At the Indian Science Congress in Visakhapatnam in January, Prime Minister Manmohan Singh rightly proposed that 2008 be made the year of revitalisation of science education in the country. The decline of science in India is sad because at one time we were at the forefront of scientific enterprise. The quality of teachers was extremely good. After the Indian Civil Service (ICS), teaching was seen as the best option. C.V. Raman actually left the ICS to become a professor.

In the Nehruvian phase and later, there was tremendous excitement about science, technology and engineering. Science in India during this period fitted in with the nation’s desire to harness science for economic development and as an instrument of national prestige. Paradoxically, while globalisation has been made possible by major developments in science and technology elsewhere, science has lost ground in India.

There are two reasons for this: globalisation has transformed the nature of India’s economic growth and it has provided the middle-class with a pretext to decouple itself from the rest of the country. Throughout the world, science is a middle-class activity. But liberalisation has introduced the Indian middle-class to a consumerist lifestyle, which a science career here cannot support. If they want to pursue science, they go to the US. As it is, India does not offer much of an opportunity to conduct world-class science research.

A major reason for the decline in Indian science research and scholarship is that the catchment area of education has stopped expanding.

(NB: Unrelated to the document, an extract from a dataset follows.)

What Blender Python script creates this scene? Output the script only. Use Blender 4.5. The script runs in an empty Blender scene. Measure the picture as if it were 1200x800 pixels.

That’s why the education system must bring under its fold the children of illiterate parents. India’s high-growth rate is being driven by the services sector. The West is outsourcing petty jobs to us; in return, we are outsourcing scholars to the West. If the Indian economy doesn’t need science, there can’t be much of a future for science in India.

It is not possible to sustain science as a purely cultural activity over an extended period of time. The purpose of science is to create wealth and the purpose of this wealth is to support science. Unless such a symbiotic relationship is be established, both science and society will suffer.

Rajesh Kochhar is former Director, National Institute of Science, Technology and Development Studies.